26 Mayıs Siyer Notları
Siyer okumalarında bu hafta, Hudeybiye Antlaşması’nın imzalandığı dönemi konuştuk. Hudeybiye hakkında Türkçede müstakil bir eser yok. Belki de bu durum, başka tarihsel vakalarda söz konusu olabilen mitleştirmeye ve magazin haline getirmeye engel olduğu için hayırlıdır diye düşündük.
Hudeybiye Antlaşması literatürde “müsalaha” olarak geçer. İlk olarak, Hz. Peygamber’in rüyasında umreye gittiğini görmesiyle gündeme gelir. Ancak siyasal-toplumsal sebepleri de yok değildi. Müminler, Mekke’ye karşı sayıca ve psikolojik üstünlük kurmak istiyordu. O yıllarda, Kabe’ye herkes kişisel olarak gidip ibadet edebiliyordu. Hz. Peygamber de bu sebeple, kan dökülmeyeceği düşüncesiyle, gördüğü rüya sonrası Kabe’yi ziyaret etmek istedi. Ancak kâfirler bunu düşmanca bir tavır olarak algıladılar ve Müminlerin üzerine 200 kişilik bir ordu gönderdiler. Hudeybiye’ye geri çekilen Müminler, Hz. Osman’ı (r.a.) görüşmeci olarak gönderdiler. Ancak bir süre sonra, Hz. Osman’dan haber alınamayınca Rıdvan ağacının altında Hz. Peygamber’e biat ederek ‘Osman’ın kanını yerde bırakmama’ kararı aldılar. Bu sıralarda Hz. Osman geri döndü ve kâfirlerin şartlarını anlattı, sonra da Hudeybiye Antlaşması imzalandı. Buna göre:
“1-On sene süresince arada savaş olmayacak, bu süre içinde halkın emniyeti ve asayiş içinde yaşaması sağlanacak. 2-Velisinin izni olmaksızın Muhammed’e gelenler iade edilecek. Muhammed’den Kureyş’e gidenler ise iade edilmeyecek. 3-İki taraf da birbirine ihanet etmeyecek ve yekdiğerinin malını almayacak. 4-İsteyen Muhammed ile isteyen de Kureyş ile anlaşıp ittifak oluşturabilecek. 5-Müslümanlar bu sene Mekke’ye girmeyip geri dönecek. Bir sene sonra ise Muhammed ile gelip üç gün Mekke’de kalıp ibadet edebilecek. Bu süre içinde Mekkeliler şehri boşaltacak. Müslümanlar Mekke’ye yolcu silahı olan kılıç dışında bir savaş silahıyla girmeyecek. Antlaşma, arada gidip gelen fitne figürlerinin silikleşmesini de sağlamıştı. Kureyş müttefik arayışından vazgeçmiş, ticari faaliyetlerine geri çekilmişti. Müslümanlar ise bu ortamda kültürel, siyasal ve askeri alanda faaliyetlerini geliştirdiler.” (Cihan Aktaş, Hudeybiye Duruşu: Barış Mümkünse Gerisi Ayrıntı)

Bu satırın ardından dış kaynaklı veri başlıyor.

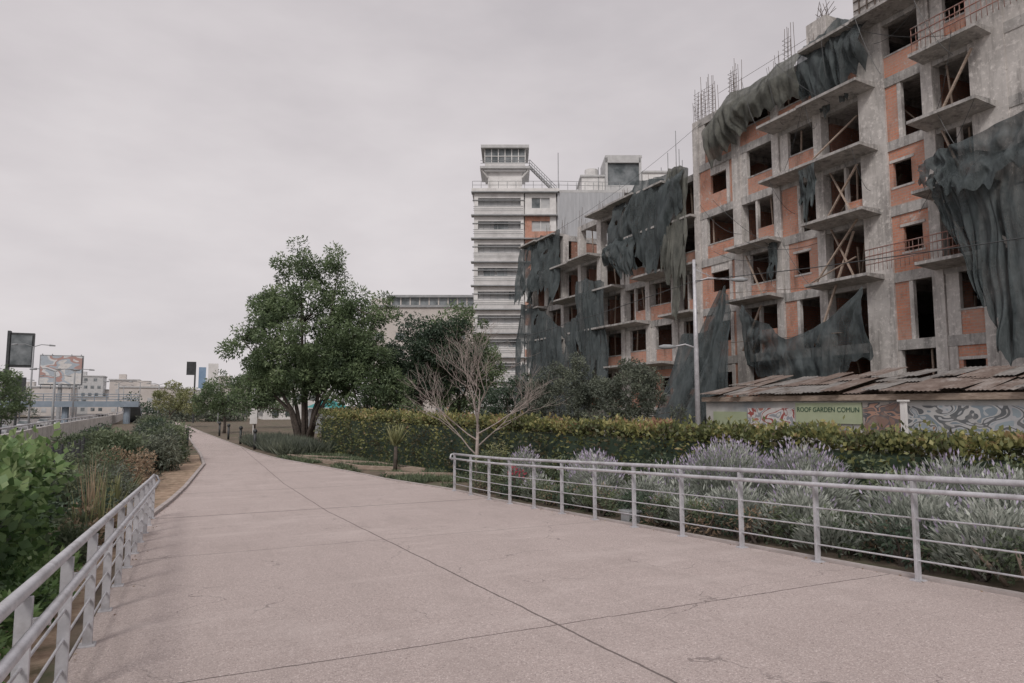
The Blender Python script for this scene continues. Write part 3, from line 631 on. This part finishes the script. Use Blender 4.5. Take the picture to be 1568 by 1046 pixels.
net('netting_top_c',[(27.4,35.0,15.3),(27.3,34,15.4),(27.3,32.7,14.8)],[(26.8,34.8,8.4),(26.8,34.1,7.4),(26.9,32.8,5.6)],bB,50,30,.45,freq=3,seed=14,tear=.55,mat=M_neto)
net('netting_end_a',[(27.4,56.6,14.7),(27.3,54,15.1),(27.4,51.5,14.9),(27.4,49.3,14.8)],[(26.9,56.8,9.6),(26.8,54,8.9),(26.8,52,10.0),(26.9,49.6,7.6)],bB,70,26,.6,freq=5,seed=9,tear=.42)
net('netting_end_b',[(27.2,56.5,9.6),(27.2,53,8.7),(27.2,50.5,7.6)],[(26.6,57,-1),(26.4,52.5,-1.5),(26.4,49,-1.5)],bB,60,40,.6,freq=4,seed=10,tear=.42)
net('netting_end_d',[(27.0,50.8,7.6),(27.0,48,6.6),(27.0,45.4,7.4)],[(26.6,50.4,-1),(26.4,47,-1),(26.6,44.6,-1)],bB,50,30,.5,freq=4,seed=20,tear=.45,sag=.4)
net('netting_end_c',[(27.1,45.9,9.9),(27.1,44,9.7),(27.1,42.2,9.2)],[(26.5,45.2,-1),(26.4,43,-1),(26.5,41.2,-1)],bB,40,30,.5,freq=4,seed=12,tear=.5)
# ------------------------------------------------------------ hoarding with lean-to roof
e=empty('site_hoarding')
mats=[M_rust,M_sheet,M_sheet,M_rust]; gs=[G(),G(),G(),G()]
y=23.6
while y>-3:
    w=R.uniform(.55,1.1); k=R.integers(0,4); x0=20-R.uniform(-.15,.25); z0=.42+R.uniform(-.05,.09); z1=1.22+R.uniform(-.14,.14); tl_=R.uniform(-.03,.05)
    nrib=5
    xm=21.6+R.uniform(-.3,.4); zm=z0+(z1-z0)*(xm-x0)/(23.5-x0)
    for r_ in range(nrib*2):
        ya=y-w*r_/(nrib*2); yb_=y-w*(r_+1)/(nrib*2); da=.03 if r_%2 else 0; db=.0 if r_%2 else .03
        gs[k].poly([(x0,ya,z0+da),(x0,yb_,z0+db),(xm,yb_,zm+db),(xm,ya,zm+da)])
        gs[(k+1)%4].poly([(xm-.15,ya,zm+da+.02+tl_),(xm-.15,yb_,zm+db+.02+tl_),(23.5,yb_,z1+db+.03),(23.5,ya,z1+da+.03)])
    y-=w*.93
for i,q in enumerate(gs): q.obj('roof_sheets_%d'%i,mats[i],e)
g=G(); g.box(20.05,20.13,-3,23.5,.17,.36); g.box(23.4,23.5,-3,23.5,-2.9,1.05)
for y in np.arange(-2,23.5,2.3): g.box(20.26,20.36,y,y+.1,-2.7,.25); g.prism([(20.2,y,.26),(20.2,y+.08,.26),(20.2,y+.08,.34),(20.2,y,.34)],(3.15,0,.68))
g.obj('timber_frame',M_wood,e)
M_board=noisy('painted_hoarding',(.36,.35,.34),(.58,.57,.55),.7,.8,c3=(.25,.29,.32))
g=G(); g.box(20.2,20.24,-3,23.4,-2.6,.16); g.obj('boards',M_board,e)
def graf(name,cols,sc_,dist=1.6):
    m,nt,b=newmat(name); co=coords(nt,(1,1,1.6))
    n1=N(nt,'ShaderNodeTexNoise'); n1.inputs['Scale'].default_value=sc_; n1.inputs['Detail'].default_value=1.2; n1.inputs['Distortion'].default_value=dist
    nt.links.new(co,n1.inputs['Vector']); r=N(nt,'ShaderNodeValToRGB'); r.color_ramp.interpolation='CONSTANT'; el=r.color_ramp.elements
    while len(el)<len(cols): el.new(.5)
    for i,c in enumerate(cols): el[i].position=.28+.44*i/len(cols) if i else 0; el[i].color=(*c,1)
    nt.links.new(n1.outputs[0],r.inputs[0]); c=mix(nt,ramp(nt,noise(nt,co,2.5,5,.7),[(.5,(0,0,0)),(.7,(.5,.5,.5))]),r.outputs[0],(.32,.31,.3))
    nt.links.new(c,b.inputs['Base Color']); b.inputs['Roughness'].default_value=.7; return m
M_g1=graf('graffiti_white_red',[(.62,.6,.59),(.62,.6,.59),(.35,.09,.08),(.64,.62,.62),(.3,.32,.36),(.62,.62,.6),(.45,.18,.14)],1.0)
M_g2=graf('graffiti_blue_grey',[(.42,.44,.46),(.22,.27,.31),(.5,.5,.5),(.13,.14,.15),(.45,.46,.48),(.3,.36,.4)],1.1)
M_g3=graf('mural_people',[(.25,.16,.13),(.14,.12,.12),(.42,.25,.19),(.1,.1,.11),(.38,.34,.31)],1.2)
M_gr=noisy('banner_green',(.36,.42,.27),(.43,.48,.33),1,.6,bm=0)
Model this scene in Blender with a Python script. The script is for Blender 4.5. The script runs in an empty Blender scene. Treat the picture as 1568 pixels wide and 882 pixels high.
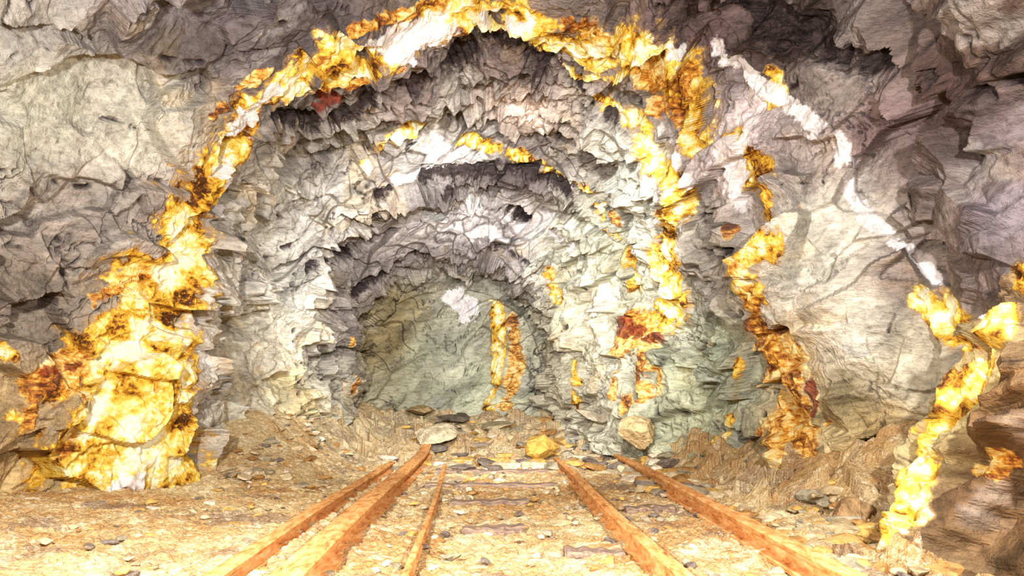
import bpy, bmesh, math, random
import numpy as np
random.seed(4); rng=np.random.default_rng(7)
F=1050.0; VX,VY=765.0,605.0; H=1.1
sc=bpy.context.scene
# ------------------------------------------------------------ helpers
def W(px,py,Y): return ((px-VX)*Y/F, Y, H+(VY-py)*Y/F)
def lin(c):
    c=np.asarray(c,float)/255.0
    return np.where(c<=0.04045,c/12.92,((c+0.055)/1.055)**2.4)
def hsh(ix,iy,iz,seed):
    with np.errstate(over='ignore'):
        h=ix.astype(np.uint32)*np.uint32(374761393)+iy.astype(np.uint32)*np.uint32(668265263)+iz.astype(np.uint32)*np.uint32(2246822519)+np.uint32((seed*3266489917)&0xffffffff)
        h=(h^(h>>np.uint32(15)))*np.uint32(2246822519)
        h=(h^(h>>np.uint32(13)))*np.uint32(3266489917)
        h=h^(h>>np.uint32(16))
    return h.astype(np.float32)/np.float32(4294967296.0)
def vnoise(p,seed=0):
    f=np.floor(p); i=f.astype(np.int64); t=(p-f).astype(np.float32); t=t*t*t*(t*(t*6-15)+10)
    r=0
    for a in (0,1):
        wa=t[:,0] if a else 1-t[:,0]
        for b in (0,1):
            wb=t[:,1] if b else 1-t[:,1]
            for c in (0,1):
                wc=t[:,2] if c else 1-t[:,2]
                r=r+wa*wb*wc*hsh(i[:,0]+a,i[:,1]+b,i[:,2]+c,seed)
    return r*2-1
def fbm(p,o=4,seed=0,g=0.5):
    r=0;a=1.0;s=0
    for k in range(o):
        r=r+a*vnoise(p*(2.03**k)+k*7.3,seed+k); s+=a; a*=g
    return r/s
def facet(p,seed=0,tilt=1.0):
    """angular block noise: every Voronoi cell is a tilted plane"""
    f=np.floor(p).astype(np.int64); best=np.full(len(p),9.0,np.float32); out=np.zeros(len(p),np.float32)
    for a in (-1,0,1):
        for b in (-1,0,1):
            for c in (-1,0,1):
                x=f[:,0]+a;y=f[:,1]+b;z=f[:,2]+c
                d0=(p[:,0]-x-hsh(x,y,z,seed)).astype(np.float32)
                d1=(p[:,1]-y-hsh(x,y,z,seed+11)).astype(np.float32)
                d2=(p[:,2]-z-hsh(x,y,z,seed+23)).astype(np.float32)
                d=d0*d0+d1*d1+d2*d2
                m=d<best
                if m.any():
                    xm,ym,zm=x[m],y[m],z[m]
                    best[m]=d[m]
                    out[m]=(hsh(xm,ym,zm,seed+31)-.5)+tilt*((hsh(xm,ym,zm,seed+41)-.5)*d0[m]+(hsh(xm,ym,zm,seed+51)-.5)*d1[m]+(hsh(xm,ym,zm,seed+61)-.5)*d2[m])*2
    return out
def sstep(a,b,x):
    t=np.clip((x-a)/(b-a),0,1); return t*t*(3-2*t)
def catmull(P,t):
    n=len(P); i=np.clip(np.floor(t).astype(int),0,n-2); u=(t-i)
    u=u.reshape((-1,)+(1,)*(P.ndim-1))
    p1=P[i];p2=P[i+1];p0=P[np.maximum(i-1,0)];p3=P[np.minimum(i+2,n-1)]
    m1=(p2-p0)*0.5*0.7; m2=(p3-p1)*0.5*0.7
    return (2*u**3-3*u**2+1)*p1+(u**3-2*u**2+u)*m1+(-2*u**3+3*u**2)*p2+(u**3-u**2)*m2
# ------------------------------------------------------------ rock shell
def ring(pts,Y):
    return [W(p[0],p[1],p[2] if len(p)>2 else Y) for p in pts]
pB=[(553,665),(552,590),(555,540),(562,505),(590,475),(640,452),(700,442),(750,452),(795,478),(812,505),(825,545),(830,590),(832,665)]
pC=[(535,680),(533,585),(533,530),(545,470),(575,430),(630,400),(700,388),(765,402),(815,435),(842,475),(856,530),(862,585),(868,680)]
pD=[(465,690),(460,570),(462,500),(480,425),(520,355),(600,295),(715,262),(820,275),(890,315),(935,375),(962,450),(955,540),(950,700)]
pE=[(345,740),(335,590),(335,480),(350,360),(430,240),(560,170),(740,120),(870,155),(960,230),(1020,330),(1080,450),(1110,580),(1130,760)]
pF=[(295,800),(290,620),(300,470),(325,330),(400,180),(550,95),(740,45),(900,75),(1040,150),(1110,290),(1150,430),(1200,600),(1245,790)]
fr=np.array([.2,.25,.3,.4,.5,.58,.6,.58,.5,.4,.3,.25,.2])
def mid(a,b,Y):
    a=np.array(a,float);b=np.array(b,float); q=a+(b-a)*fr[:,None]; return ring([tuple(v) for v in q],Y)
B=ring(pB,15); C=ring(pC,13); D=ring(pD,11); E=ring(pE,9); Fr=ring(pF,7.8)
C2=mid(pC,pD,12.6); D2=mid(pD,pE,10.55); B2=mid(pB,pC,14.6)
cB=np.array(W(700,640,15.1)); A=[tuple(cB+(np.array(b)-cB)*0.03) for b in B]
G=ring([(110,840),(120,640),(150,480),(220,320),(330,150),(520,40),(720,-40),(930,-30),(1100,60),(1190,230),(1240,400),(1290,600),(1320,820)],7.0)
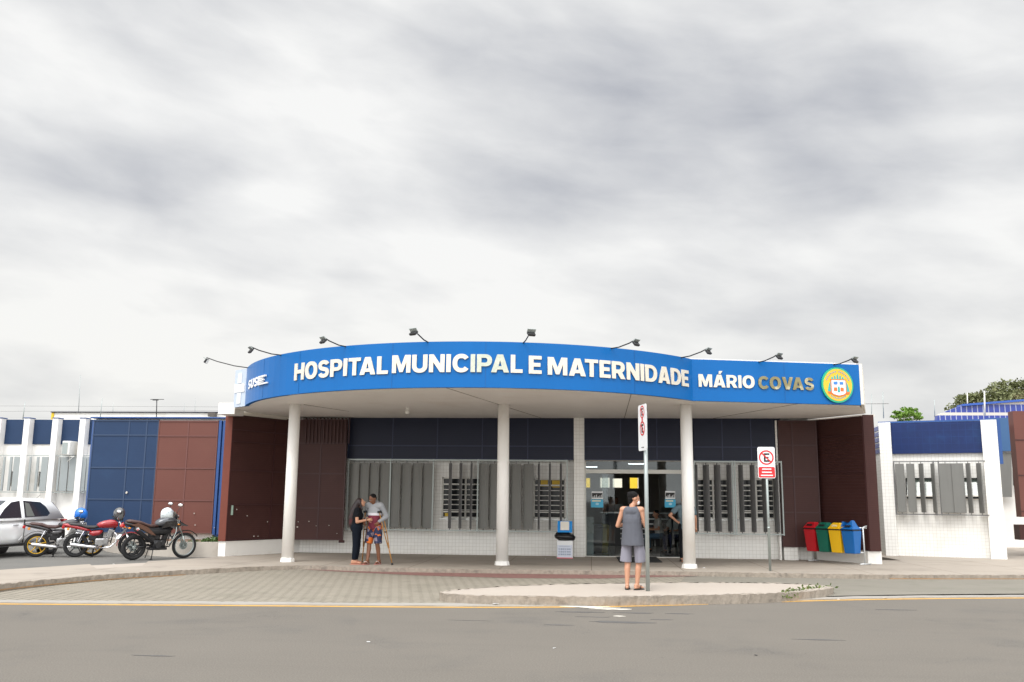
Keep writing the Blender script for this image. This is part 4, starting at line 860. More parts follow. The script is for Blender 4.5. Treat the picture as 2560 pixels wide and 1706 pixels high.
# ------------------------------------------------------------------ cars
tint = mat('car_glass', (.022, .028, .04), .08, coat=.5)
def car(label, loc, rz, paint, k=1., hk=1.):
    o = thing('parked_car', label, 'car', loc, rz)
    S = lambda *p: (p[0] * k, p[1] * k, p[2] * k * hk)
    b = B(); b.loft([(x * k, 0, zc * k, ry * k, rz_ * k, 4.5) for x, zc, ry, rz_ in ((0, .60, .68, .20), (.05, .60, .76, .29), (.22, .62, .81, .35), (.7, .61, .83, .37), (1.9, .60, .835, .36), (2.7, .59, .83, .35), (3.3, .56, .80, .32), (3.7, .52, .74, .26), (3.88, .48, .62, .18))], 28)
    body = b.build('body', paint, o)
    prof = [(.10, .93), (.20, 1.10), (.40, 1.33), (.55, 1.42), (.85, 1.465), (1.6, 1.48), (2.2, 1.43), (2.62, 1.22), (3.1, .90)]
    def gy(z): return .80 - .20 * max(0, (z - .92)) / .5
    b = B(); A = [b.b.verts.new(S(x, gy(z), z)) for x, z in prof]; C = [b.b.verts.new(S(x, -gy(z), z)) for x, z in prof]
    n = len(prof); f = [b.b.faces.new(A[::-1]), b.b.faces.new(C)]
    for i in range(n): f.append(b.b.faces.new((A[i], A[(i + 1) % n], C[(i + 1) % n], C[i])))
    bmesh.ops.recalc_face_normals(b.b, faces=f)
    bmesh.ops.bevel(b.b, geom=[e for e in b.b.edges if abs(e.verts[0].co.y - e.verts[1].co.y) < .12 and e.verts[0].co.z > .95 * k or abs(e.verts[0].co.y - e.verts[1].co.y) < .12 and e.verts[1].co.z > .95 * k], offset=.05, segments=3, affect='EDGES')
    for q in b.b.faces: q.smooth = True
    b.build('cabin', paint, o)
    for s in (1, -1):
        for nm, P in (('rear_window', [(.86, 1.01), (.72, 1.08), (.84, 1.26), (1.02, 1.375), (1.68, 1.41), (1.76, .985)]), ('front_window', [(1.90, .98), (1.82, 1.41), (2.15, 1.37), (2.45, 1.21), (2.78, .97)])):
            b = B(); b.poly([S(x, s * (gy(z) + .004), z) for x, z in P], (0, s * .006, 0)); b.mi = 1
            if nm == 'rear_window': b.poly([S(x, s * (gy(z) + .011), z) for x, z in [(1.38, 1.01), (1.48, 1.34), (1.64, 1.37), (1.70, 1.01)]], (0, s * .002, 0))
            b.build(nm, [tint, mat('car_glass_light', (.16, .18, .17), .1, coat=.5)], o)
        b = B(); b.poly([S(x, s * .842, z) for x, z in [(.1, .30), (3.6, .28), (3.6, .325), (.1, .345)]], (0, -s * .05, 0)); b.build('sill_trim', black_p, o)
        for x in (1.12, 2.15): b = B(); b.box(S(x, s * .838, .80), (.19 * k, .03, .025 * k), None, .008); b.build('door_handle', mat('handle_grey', (.35, .36, .38), .3), o)
        b = B(); b.box(S(1.83, s * .832, .64), (.008, .03, .60 * k)); b.build('door_gap', black_p, o)
        b = B(); b.box(S(.06, s * .70, .80), (.1 * k, .20 * k, .24 * k), None, .03); b.build('tail_light', mat('tail_red', (.4, .01, .01), .2), o)
        for x in (.72, 3.12):
            b = B(); b.tube([S(x, s * .66, .30), S(x, s * .852, .30)], .36 * k, 28); b.build('wheel_arch', black_p, o)
            b = B(); b.torus((x * k, s * .80 * k, .30 * k), .235 * k, .068 * k, 'y', 28, 8, 1.3); t_ = b.build('wheel', black_r, o)
            b = B(); b.tube([S(x, s * .76, .30), S(x, s * .865, .30)], .185 * k, 20); b.build('hub_cap', steel, t_)
    b = B(); b.poly([S(.185, -.66, 1.10), S(.185, .66, 1.10), S(.43, .58, 1.355), S(.43, -.58, 1.355)], (-.012, 0, .012)); b.build('rear_glass', tint, o)
    b = B(); b.tube([S(.4, 0, 1.44), S(.18, 0, 1.56)], .006, 5); b.build('aerial', black_p, o)
    b = B(); b.poly([S(2.26, -.56, 1.405), S(2.26, .56, 1.405), S(3.04, .68, .94), S(3.04, -.68, .94)], (.012, 0, .012)); b.build('windscreen', tint, o)
    return o
white_car = mat('car_white', (.86, .87, .87), .35, var=.02, coat=.3); dark_car = mat('car_dark', (.02, .02, .024), .2, coat=.7)
rear = Vector((-15.85, 25.7, .1)); hd = math.atan2(-.997, -.08)
car('white hatchback with tinted windows cut by the left edge, behind the motorcycles', rear, hd, white_car, 1.02, 1.02)
car('dark car of which only the roof shows over the white hatchback', Vector((-18.7, 26.7, .1)), hd, dark_car, 1.08, 1.15)
# ------------------------------------------------------------------ motorcycles
def wheel(o, x, r, tw, rimc, spokes, name='wheel', wire=False):
    b = B(); b.torus((x, 0, r), r - tw / 2, tw / 2, 'y', 36, 10, .95); w = b.build(name, black_r, o)
    b = B(); b.torus((x, 0, r), r - tw - .005, .014, 'y', 36, 6, 2.2)
    R_ = r - tw - .01
    if wire:
        for k in range(24): a = 2 * math.pi * k / 24; b.tube([(x + .03 * math.cos(a + .9), .02 * (-1) ** k, r + .03 * math.sin(a + .9)), (x + R_ * math.cos(a), 0, r + R_ * math.sin(a))], .0025, 4)
    else:
        for k in range(spokes):
            a = 2 * math.pi * k / spokes + .3; b.tube([(x, 0, r), (x + R_ * .5 * math.cos(a + .12), 0, r + R_ * .5 * math.sin(a + .12)), (x + R_ * math.cos(a), 0, r + R_ * math.sin(a))], [.022, .014, .016], 6)
    b.build('rim', rimc, w)
    b = B(); b.tube([(x, -.06, r), (x, .06, r)], .045, 16); b.tube([(x, .045, r), (x, .05, r)], .11, 24); b.build('hub', galv, w)
    return w
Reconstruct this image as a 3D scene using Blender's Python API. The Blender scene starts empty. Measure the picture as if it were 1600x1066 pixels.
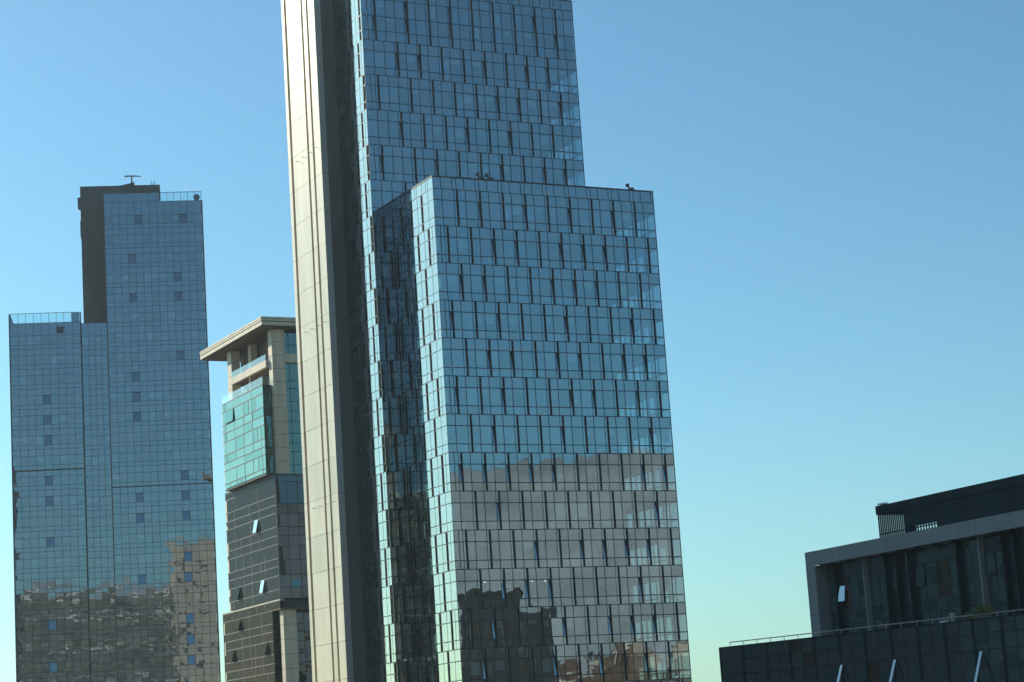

Böylece Mekke’den gelecek tehlikenin ertelenmesi sayesinde Hayber fethedildi, Getafen kabilesi yenilgiye uğratıldı. Uzun vadede Mekke’nin fethedilmesine ortam hazırlanmış oldu. Hiç kan dökülmeden alınan Mekke için Kur’an-ı Kerim’de, genellikle savaş jargonu olarak görmeye alıştığımız “zafer” ve “fetih” kavramlarının kullanılmış olmasını konuştuk. Zaferden ve fethetmekten sadece ‘savaşı kazanmayı’ ve ‘topraklarını genişletmeyi’ anlamamak gerekir. Bu bize İslam’ın “militarist” bir anlayışı olmadığı hakkında da ipucu vermektedir.